Let $(S,+,\cdot)$ be the commutative and unitary ring given by
$$S=\left\{\left(\begin{array}{cc}a&b\\0&a \end{array}\right)\mid a,b\in\mathbb{R}\right\}$$
Find all the ideals.
Are they all prime ideals?
I found that one ideal is
$$I=\left(\begin{array}{cc}0&b\\0&0 \end{array}\right)$$ and it's not a prime ideal.
How can you know that there are or are not more ideals?
Best Answer
Note that the elements of the ideal $I$ you found are exactly the non invertible elements of the ring.

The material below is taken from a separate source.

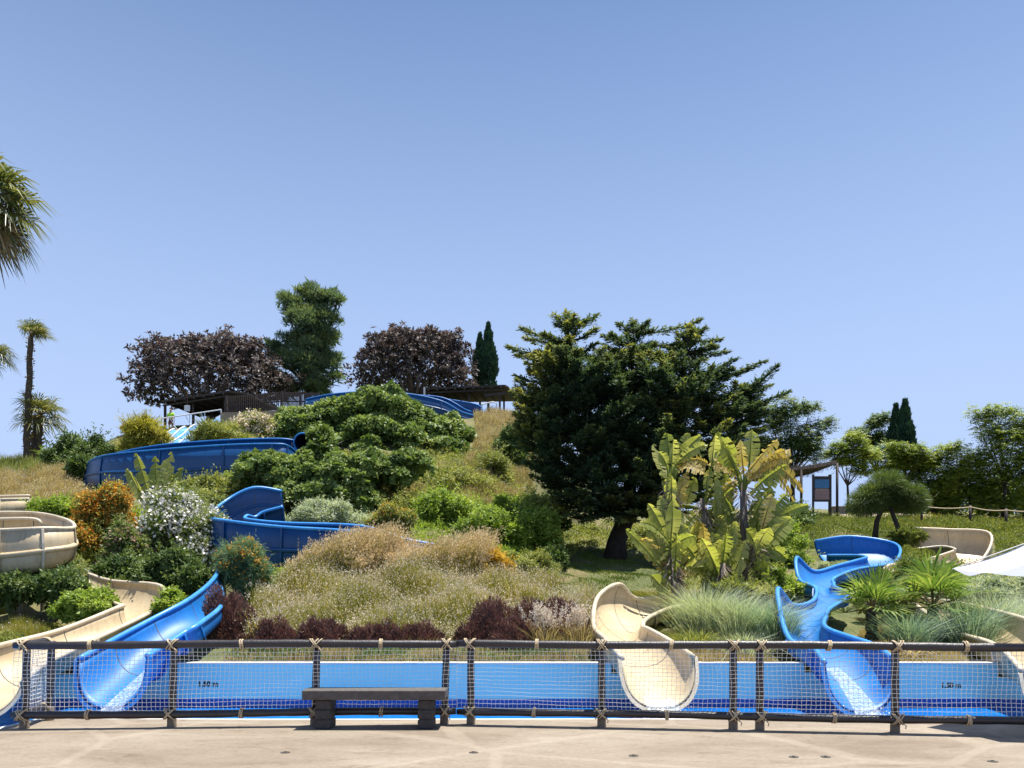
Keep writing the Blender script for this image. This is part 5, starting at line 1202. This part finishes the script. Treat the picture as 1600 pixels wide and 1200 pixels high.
shrub('green_shrub', 'light green shrub below the upper blue slide', 'shrub', 330, 33, 110, 742, L_olive, 13000, .15, .06, base=800)
shrub('dark_shrub', 'shaded dark shrub under the white oleander', 'shrub', 200, 25.2, 130, 866, L_dark, 13000, .15, .06, base=930)
shrub('dark_shrub', 'dark spiky shrub right below the big cream trough', 'shrub', 100, 22.4, 66, 882, L_dark, 9000, .14, .05, base=935)
shrub('dark_shrub', 'low shaded shrub under the cream trough at the left edge', 'shrub', 20, 23.2, 130, 893, L_dark, 9000, .14, .05, base=935)
shrub('green_shrub', 'bright green shrub at the left end of the low cream trough', 'shrub', 138, 21.3, 100, 922, L_fresh, 10000, .10, .05, base=965)
shrub('green_shrub', 'small bright green shrub between the cream and the blue chute', 'shrub', 262, 20.4, 52, 922, L_fresh, 6500, .09, .06, base=962)
shrub('green_shrub', 'climbing greenery at the bend of the lower blue slide', 'shrub', 312, 23.5, 50, 880, L_dark, 6500, .10, .06, base=935)
shrub('fuzzy_shrub', 'fuzzy blue-green shrub with orange tips in front of the middle blue slide', 'shrub', 376, 23, 88, 834, L_blue, 22000, .17, .014, base=915, out=1.2, up=.7, spread=.4, flowers=(L_orange, 420, .075, .35))
shrub('green_shrub', 'silvery green shrub above the middle blue slide', 'shrub', 510, 29.5, 140, 784, L_grey, 14000, .14, .035, base=832, depth=.5, up=.8)
shrub('flowering_shrub', 'green shrub with orange blossom right of the silvery shrub', 'shrub', 608, 28.5, 74, 788, L_olive, 10000, .11, .05, base=848, flowers=(L_orange, 420, .045, .2))
for px, D, wp, yt, bs, lb in ((690,32,110,762,835,'bushy olive shrub below the dry grass slope, left one'), (760,31,120,790,862,'bushy bright green shrub right of the orange blossom'), (830,31.5,110,786,868,'green shrub beside the shaded lawn under the conifer'),
                              (660,38,120,735,790,'grassy olive shrub high on the slope under the large ivy mound'), (850,33.5,80,770,820,'pale green shrub at the left foot of the conifer')):
    shrub('green_shrub', lb, 'shrub', px, D, wp, yt, L_fresh if D < 32.6 else L_olive, 12000, .13, .06, base=bs, m=28, k=.3)
shrub('dark_shrub', 'dark green shrub at the crest left of the conifer', 'shrub', 805, 48, 66, 664, L_dark, 8000, .2, .1, base=725)
shrub('dark_shrub', 'dark shrub beside the shaded lawn left of the conifer trunk', 'shrub', 862, 30, 60, 852, L_dark, 7000, .13, .05, base=895)
shrub('yellow_shrub', 'low mound of golden yellow flowers above the grasses', 'shrub', 762, 25, 90, 856, L_yellow, 12000, .09, .04, base=905, up=.8)
shrub('green_shrub', 'clipped green hedge behind the lawn, right of the conifer trunk', 'shrub', 1010, 38, 90, 824, L_olive, 12000, .12, .06, base=868)
shrub('green_shrub', 'olive hedge bit left of the conifer trunk', 'shrub', 915, 41, 70, 818, L_olive, 8000, .14, .06, base=850)
PU = [(352,19.8,92,916,1006,'large purple shrub right of the lower blue chute'), (425,18.9,70,955,1012,'purple shrub second from the left in the grasses'), (505,18.8,66,946,1010,'purple shrub behind the left end of the bench'),
      (590,18.8,62,956,1010,'small purple shrub above the middle of the bench'), (645,18.8,66,958,1010,'purple shrub above the right end of the bench'), (770,19.2,90,934,1010,'purple shrub left of the widest purple one'), (850,19.6,116,922,1008,'widest purple shrub, next to the cream slide')]
PU += [(810,18.7,80,955,1012,'low purple shrub in front of the two wide ones'), (890,19.9,60,940,1006,'thin purple shrub leaning on the cream slide side')]
def purple_bush(label, px, D, wpx, ytop, base):
    g = G(px, D); zb = CZ + (HOR - base) * D / F; h = CZ + (HOR - ytop) * D / F - zb; rx = wpx / 2 * D / F; g = Vector((g.x, D, min(zb, g.z))); root = empty('purple_shrub', g, label, 'shrub', 'purple shrubs along the pool bed')
    n = int(wpx * 135); a = rng.uniform(0, 6.283, n); r = np.sqrt(rng.random(n)); ph = rng.uniform(0, 6, 4)
    lob = 1 + .22 * np.sin(a * 2 + ph[0]) + .15 * np.sin(a * 5 + ph[1]); x, y = np.cos(a) * r * lob, np.sin(a) * r * lob
    top = (1 - r ** 3) * (.80 + .13 * np.sin(x * 4 + ph[2]) + .16 * np.sin(x * 9 + y * 7 + ph[3])) + .1; z = h * top * rng.random(n) ** .5
    P = np.stack([g.x + x * rx, D + y * rx * .7, g.z + z], 1); A = np.stack([x * .5, y * .5, np.full(n, .9)], 1) + rng.normal(0, .35, (n, 3))
    quads_obj('foliage', leafquads(P, A, rng.uniform(.07, .17, n), .022), np.clip(rng.random(n) * .7 + .3 * z / h, 0, 1), L_purple, root)
    m = int(wpx * .5); k = rng.integers(0, n, m); quads_obj('flowers', leafquads(P[k] + np.array([0, -.03, .03]), rdirs(m), .03, .03), rng.random(m), L_seed, root, kind='stuff')
for px, D, wp, yt, bs, lb in PU: purple_bush(lb, px, D, wp * 1.35, yt + 10, bs)
# plume grass
for px, D, lb in ((850, 18.4, 'white plume grass left of the cream slide, left clump'), (905, 18.5, 'white plume grass touching the cream slide, right clump')):
    tf = tuft('plume_grass', lb, px, D, 260, 1.0, .12, .012, L_straw, lean=.4, group='plume grasses by the cream slide'); g = Vector(tf.location)
    k = 30; Q = []
    for _ in range(k):
        b_ = np.array(g) + np.array([rng.normal(0, .22), rng.normal(0, .15), rng.uniform(.55, .85)]); m = 60; u = rng.random(m); P = b_ + np.outer(u, [rng.normal(0, .08), 0, .38]) + rng.normal(0, .03, (m, 3)); Q.append(leafquads(P, rdirs(m) + np.array([0, 0, .8]), .05, .016))
    quads_obj('plumes', np.concatenate(Q), rng.random(k * 60), L_seed, tf)
# silver and blue-grey tussocks on the right
TU = [(1100,20.5,3600,1.75,.22,L_grey,'silver grass tussock in front of the banana plants, left'), (1150,20,3400,1.6,.22,L_grey,'silver grass tussock in front of the banana plants, middle'), (1205,19.6,3000,1.5,.2,L_greyblue,'bluish tussock left of the blue zigzag slide'),
      (1085,18.8,2000,.8,.26,L_olive,'olive tussock at the right side of the cream slide'), (1160,18.6,2000,.75,.26,L_grey,'small silver tussock close to the fence right of the cream slide'), (1418,19.0,2600,1.25,.18,L_greyblue,'bluish tussock between the two larger fan palms'), (1395,18.3,1500,.6,.24,L_straw,'straw tussock beneath the leaning fan palm'),
      (1510,19.4,3200,1.5,.24,L_greyblue,'large bluish tussock right of the fan palms'), (1550,20.5,3200,1.6,.26,L_grey,'silver tussock under the parasol edge, left'), (1600,21.5,2600,1.2,.3,L_grey,'silver tussock under the parasol edge, right'), (1540,23,2400,1.2,.3,L_greyblue,'dark bluish tussock left behind the parasol tip')]
for px, D, n, h, rad, mt_, lb in TU: tuft('tussock_grass', lb, px, D, int(n * .4), h, rad * .75, .018, mt_, group='tussock grasses on the right')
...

It follows that if $J$ is a proper ideal then $J\subseteq I$. Also, if $J$ contains a nonzero element $\left(\begin{array}{cc}0&b\\0&0 \end{array}\right)$, then for each $c\in\mathbb{R}$ we have:
$\left(\begin{array}{cc}0&c\\0&0 \end{array}\right)=\left(\begin{array}{cc}0&b\\0&0 \end{array}\right)\left(\begin{array}{cc}\frac{c}{b}&1\\0&\frac{c}{b} \end{array}\right)\in J$
And so $J=I$ in that case. So it follows that $I$ is the only nontrivial ideal.
And by the way, $I$ is a maximal ideal, so in particular it is prime.